Where the container virtualizes an instance of an operating system, the libOS (related: the unikernel and exokernel) goes further into virtualizing the operating system services and interfaces themselves. It's a logical step further.
One advantage is that the application gets full control over the page tables. At least one program I work on would gain huge advantages in that kind of environment.
The same is true for microkernels, FWIW. As far back as Mach, a large advantage was separating the mechanism of VMM from the policy of handling page faults, which was done by external pagers in userspace.
I'd love to see some consolidated efforts here. I'm currently looking at rumprun but need to support Java and at least I haven't found anyone who's done that successfully. So now I'm also looking at OSv which looks like it's trying to be compatible with Docker.
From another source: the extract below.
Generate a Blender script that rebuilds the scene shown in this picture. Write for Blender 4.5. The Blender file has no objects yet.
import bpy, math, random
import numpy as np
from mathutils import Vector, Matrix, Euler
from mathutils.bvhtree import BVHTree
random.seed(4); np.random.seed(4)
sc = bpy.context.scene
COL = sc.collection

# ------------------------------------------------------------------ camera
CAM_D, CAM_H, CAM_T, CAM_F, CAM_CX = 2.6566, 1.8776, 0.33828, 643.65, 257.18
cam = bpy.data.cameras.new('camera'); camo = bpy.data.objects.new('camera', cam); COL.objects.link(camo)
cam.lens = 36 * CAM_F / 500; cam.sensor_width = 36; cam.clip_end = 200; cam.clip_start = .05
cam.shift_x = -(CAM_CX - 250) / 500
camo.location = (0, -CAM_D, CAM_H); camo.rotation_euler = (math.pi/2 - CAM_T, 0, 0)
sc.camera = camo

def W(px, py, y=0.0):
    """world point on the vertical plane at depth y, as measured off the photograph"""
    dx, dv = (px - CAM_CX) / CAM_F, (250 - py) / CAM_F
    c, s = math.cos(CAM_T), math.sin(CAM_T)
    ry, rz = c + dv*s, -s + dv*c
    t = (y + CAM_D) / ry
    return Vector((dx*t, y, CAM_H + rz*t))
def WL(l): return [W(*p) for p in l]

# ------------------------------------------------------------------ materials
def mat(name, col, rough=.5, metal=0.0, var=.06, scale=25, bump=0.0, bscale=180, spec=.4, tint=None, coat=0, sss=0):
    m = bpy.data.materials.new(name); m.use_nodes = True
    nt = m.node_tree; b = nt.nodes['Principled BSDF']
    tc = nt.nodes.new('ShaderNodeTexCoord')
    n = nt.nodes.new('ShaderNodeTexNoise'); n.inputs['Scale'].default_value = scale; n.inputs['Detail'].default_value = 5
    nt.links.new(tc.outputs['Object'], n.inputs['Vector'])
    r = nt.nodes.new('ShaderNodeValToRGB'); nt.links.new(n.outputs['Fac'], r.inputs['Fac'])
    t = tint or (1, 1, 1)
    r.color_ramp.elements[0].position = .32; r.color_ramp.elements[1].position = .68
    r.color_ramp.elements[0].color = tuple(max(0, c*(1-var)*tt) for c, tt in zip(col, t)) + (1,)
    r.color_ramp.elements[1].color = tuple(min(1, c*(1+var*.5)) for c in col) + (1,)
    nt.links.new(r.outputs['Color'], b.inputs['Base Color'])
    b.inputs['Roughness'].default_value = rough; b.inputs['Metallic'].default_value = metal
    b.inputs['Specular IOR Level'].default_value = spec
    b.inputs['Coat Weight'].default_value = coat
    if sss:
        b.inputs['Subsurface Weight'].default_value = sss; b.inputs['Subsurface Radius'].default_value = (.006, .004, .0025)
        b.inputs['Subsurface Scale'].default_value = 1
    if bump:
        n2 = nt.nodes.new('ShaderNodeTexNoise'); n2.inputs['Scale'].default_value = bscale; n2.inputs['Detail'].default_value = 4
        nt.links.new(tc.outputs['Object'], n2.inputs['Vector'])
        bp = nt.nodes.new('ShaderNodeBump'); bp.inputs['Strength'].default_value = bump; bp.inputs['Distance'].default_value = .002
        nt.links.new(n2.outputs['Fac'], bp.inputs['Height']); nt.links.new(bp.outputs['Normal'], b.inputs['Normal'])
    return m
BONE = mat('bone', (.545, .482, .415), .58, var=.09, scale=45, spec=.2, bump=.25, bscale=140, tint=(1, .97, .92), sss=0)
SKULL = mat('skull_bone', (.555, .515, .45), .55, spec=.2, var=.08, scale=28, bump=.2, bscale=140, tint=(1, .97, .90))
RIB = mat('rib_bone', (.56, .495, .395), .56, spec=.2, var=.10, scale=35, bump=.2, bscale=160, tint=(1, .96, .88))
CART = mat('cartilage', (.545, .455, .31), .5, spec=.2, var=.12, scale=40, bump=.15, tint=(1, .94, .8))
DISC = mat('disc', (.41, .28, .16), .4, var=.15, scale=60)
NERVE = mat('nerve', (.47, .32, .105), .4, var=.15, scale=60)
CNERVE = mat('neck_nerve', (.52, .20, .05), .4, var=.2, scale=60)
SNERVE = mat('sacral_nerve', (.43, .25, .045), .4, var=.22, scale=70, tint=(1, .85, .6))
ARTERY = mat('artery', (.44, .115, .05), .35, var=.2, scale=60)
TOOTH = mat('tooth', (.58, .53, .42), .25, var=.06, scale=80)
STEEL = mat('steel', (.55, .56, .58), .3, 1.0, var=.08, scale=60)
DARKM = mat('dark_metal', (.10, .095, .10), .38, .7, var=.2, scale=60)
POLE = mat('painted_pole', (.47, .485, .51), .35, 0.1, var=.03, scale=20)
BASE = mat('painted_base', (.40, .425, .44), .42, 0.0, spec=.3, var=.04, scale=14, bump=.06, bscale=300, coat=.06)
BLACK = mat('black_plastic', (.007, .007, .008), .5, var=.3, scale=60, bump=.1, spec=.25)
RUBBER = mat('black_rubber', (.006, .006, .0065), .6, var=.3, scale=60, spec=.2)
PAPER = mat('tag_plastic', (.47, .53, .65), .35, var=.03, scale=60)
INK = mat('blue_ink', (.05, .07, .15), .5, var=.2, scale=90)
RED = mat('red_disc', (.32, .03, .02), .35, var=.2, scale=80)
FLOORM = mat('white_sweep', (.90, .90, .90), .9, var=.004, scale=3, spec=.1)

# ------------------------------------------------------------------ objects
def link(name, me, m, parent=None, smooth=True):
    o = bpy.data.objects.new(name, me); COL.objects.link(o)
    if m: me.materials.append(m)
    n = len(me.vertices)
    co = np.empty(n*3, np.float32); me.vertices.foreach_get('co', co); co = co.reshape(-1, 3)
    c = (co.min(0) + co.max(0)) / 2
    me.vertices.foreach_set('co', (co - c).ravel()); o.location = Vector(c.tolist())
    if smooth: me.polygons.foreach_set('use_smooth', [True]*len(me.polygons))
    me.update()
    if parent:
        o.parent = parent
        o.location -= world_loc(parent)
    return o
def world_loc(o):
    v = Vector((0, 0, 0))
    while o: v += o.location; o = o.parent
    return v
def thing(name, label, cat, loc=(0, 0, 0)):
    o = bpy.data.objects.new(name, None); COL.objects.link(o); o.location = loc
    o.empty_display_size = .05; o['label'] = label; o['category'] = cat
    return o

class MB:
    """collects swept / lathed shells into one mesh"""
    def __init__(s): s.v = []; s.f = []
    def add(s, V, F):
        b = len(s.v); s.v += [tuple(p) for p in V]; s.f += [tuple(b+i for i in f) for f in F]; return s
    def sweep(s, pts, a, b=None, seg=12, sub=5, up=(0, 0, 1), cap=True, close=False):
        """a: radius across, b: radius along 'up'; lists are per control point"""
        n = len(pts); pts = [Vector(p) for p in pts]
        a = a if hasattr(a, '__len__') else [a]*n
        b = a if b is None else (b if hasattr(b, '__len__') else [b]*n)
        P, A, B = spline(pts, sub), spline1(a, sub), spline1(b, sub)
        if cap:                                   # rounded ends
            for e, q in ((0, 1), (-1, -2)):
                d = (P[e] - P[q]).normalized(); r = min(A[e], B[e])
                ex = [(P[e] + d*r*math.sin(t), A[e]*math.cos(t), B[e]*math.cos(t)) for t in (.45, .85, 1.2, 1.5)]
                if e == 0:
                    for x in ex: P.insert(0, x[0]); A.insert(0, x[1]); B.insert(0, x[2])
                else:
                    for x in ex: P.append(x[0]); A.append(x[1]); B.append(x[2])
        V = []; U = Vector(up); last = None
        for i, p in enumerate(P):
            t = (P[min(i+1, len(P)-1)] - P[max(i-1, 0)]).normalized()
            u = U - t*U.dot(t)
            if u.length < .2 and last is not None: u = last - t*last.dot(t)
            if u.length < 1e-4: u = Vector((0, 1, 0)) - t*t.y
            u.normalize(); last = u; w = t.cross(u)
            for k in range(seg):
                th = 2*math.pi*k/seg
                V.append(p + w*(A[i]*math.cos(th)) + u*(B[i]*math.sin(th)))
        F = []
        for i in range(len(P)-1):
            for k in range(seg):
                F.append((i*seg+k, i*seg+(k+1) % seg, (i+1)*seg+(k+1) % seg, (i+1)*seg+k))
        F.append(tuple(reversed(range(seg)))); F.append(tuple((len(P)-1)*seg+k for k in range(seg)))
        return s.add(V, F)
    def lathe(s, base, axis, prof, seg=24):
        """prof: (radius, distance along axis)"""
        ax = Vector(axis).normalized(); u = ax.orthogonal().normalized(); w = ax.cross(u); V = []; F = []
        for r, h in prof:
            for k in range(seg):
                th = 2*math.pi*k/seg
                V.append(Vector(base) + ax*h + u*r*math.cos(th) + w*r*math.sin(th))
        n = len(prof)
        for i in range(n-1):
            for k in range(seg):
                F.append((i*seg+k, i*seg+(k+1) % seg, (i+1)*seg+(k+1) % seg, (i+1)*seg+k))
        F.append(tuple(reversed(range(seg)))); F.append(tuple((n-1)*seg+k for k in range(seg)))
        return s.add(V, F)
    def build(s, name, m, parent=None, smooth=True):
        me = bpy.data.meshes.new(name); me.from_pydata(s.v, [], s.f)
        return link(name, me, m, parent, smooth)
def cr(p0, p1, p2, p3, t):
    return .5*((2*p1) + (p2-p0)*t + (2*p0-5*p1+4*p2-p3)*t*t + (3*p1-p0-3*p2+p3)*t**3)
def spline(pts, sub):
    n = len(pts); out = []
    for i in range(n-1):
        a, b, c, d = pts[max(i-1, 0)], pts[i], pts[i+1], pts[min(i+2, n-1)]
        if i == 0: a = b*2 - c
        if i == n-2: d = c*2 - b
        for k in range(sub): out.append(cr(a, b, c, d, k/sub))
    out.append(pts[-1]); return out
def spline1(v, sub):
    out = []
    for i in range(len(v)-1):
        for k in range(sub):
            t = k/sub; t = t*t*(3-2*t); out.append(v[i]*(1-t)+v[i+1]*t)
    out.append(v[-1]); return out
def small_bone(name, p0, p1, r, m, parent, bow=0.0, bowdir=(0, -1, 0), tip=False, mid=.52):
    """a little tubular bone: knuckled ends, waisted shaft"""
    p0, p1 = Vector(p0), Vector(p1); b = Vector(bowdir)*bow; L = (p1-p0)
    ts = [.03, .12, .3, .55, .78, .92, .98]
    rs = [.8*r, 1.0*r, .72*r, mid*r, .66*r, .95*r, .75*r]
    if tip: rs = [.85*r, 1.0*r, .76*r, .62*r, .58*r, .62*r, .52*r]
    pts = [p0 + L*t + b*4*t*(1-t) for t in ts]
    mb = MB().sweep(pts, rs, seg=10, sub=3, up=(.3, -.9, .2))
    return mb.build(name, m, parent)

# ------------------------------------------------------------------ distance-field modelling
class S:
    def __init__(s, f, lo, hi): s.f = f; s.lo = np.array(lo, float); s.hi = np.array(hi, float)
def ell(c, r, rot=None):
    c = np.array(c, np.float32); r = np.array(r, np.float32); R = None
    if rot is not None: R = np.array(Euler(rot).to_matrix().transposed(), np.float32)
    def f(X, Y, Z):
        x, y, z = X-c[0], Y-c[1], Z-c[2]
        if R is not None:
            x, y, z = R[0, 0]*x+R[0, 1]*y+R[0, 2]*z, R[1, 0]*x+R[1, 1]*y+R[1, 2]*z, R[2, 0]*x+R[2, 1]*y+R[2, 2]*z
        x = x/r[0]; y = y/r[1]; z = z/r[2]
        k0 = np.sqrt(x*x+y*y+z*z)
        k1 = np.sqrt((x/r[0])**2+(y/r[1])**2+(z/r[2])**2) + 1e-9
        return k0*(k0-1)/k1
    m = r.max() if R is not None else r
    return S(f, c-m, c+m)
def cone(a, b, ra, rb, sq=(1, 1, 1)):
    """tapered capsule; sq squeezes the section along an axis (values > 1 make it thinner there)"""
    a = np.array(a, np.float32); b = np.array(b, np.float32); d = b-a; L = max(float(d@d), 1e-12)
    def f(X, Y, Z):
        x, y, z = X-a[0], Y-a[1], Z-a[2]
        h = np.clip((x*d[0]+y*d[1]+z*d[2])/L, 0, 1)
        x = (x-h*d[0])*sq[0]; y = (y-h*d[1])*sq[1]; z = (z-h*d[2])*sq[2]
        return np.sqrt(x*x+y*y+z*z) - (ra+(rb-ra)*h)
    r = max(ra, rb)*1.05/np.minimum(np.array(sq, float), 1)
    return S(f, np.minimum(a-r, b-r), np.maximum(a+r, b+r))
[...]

Do you know anyone who's even tried to make Java work on Rumprun? I only tried Python, that worked out of the box. From what I've been following others, e.g. Erlang, Rust and Javascript (node.js) more or less provided the same experience.
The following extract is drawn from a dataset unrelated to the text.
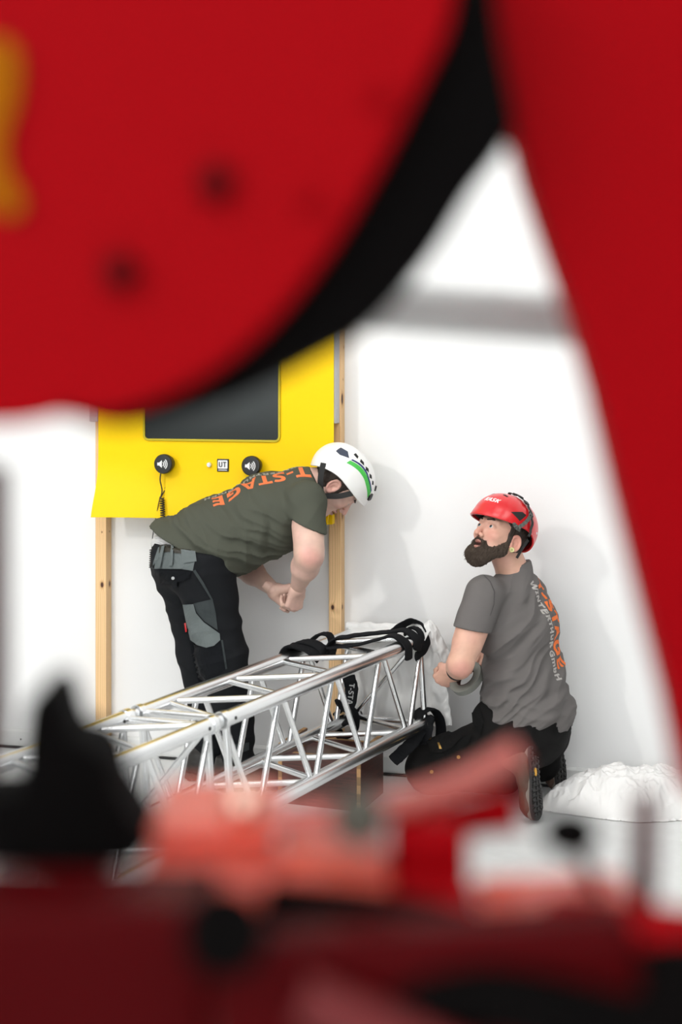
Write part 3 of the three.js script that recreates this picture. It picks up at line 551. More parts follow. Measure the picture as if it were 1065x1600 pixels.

Are we just inventing new stuff which will make our code harder to debug for the sake of making something "new" at this point, or am I just being overly cynical?
This idea isn't new at all. In fact, it's largely a conceptual throwback to the days before even batch schedulers where programs had to initialize the machine they were running on. The modern libOS dates from MIT research in exokernels during the 90s, itself an incremental step further of the numerous microkernel projects like SPIN, V-System, Mach, Amoeba and so forth.
It's a 1950s idea updated to 21st century standards using 1970s dynamic linking, sometimes but not necessarily meant to be run under a hypervisor.
Well, hypervisors and OS kernels are largely mirrors of each other, and it doesn't make architecturally to have both. Some people, like the creator of this project, favor squeezing out the OS kernel. Other people, like the LXC people, prefer squeezing out hypervisors and letting OS kernels do it all. Both suck. All software sucks. Software is hell. Every moment is a living nightmare of pain.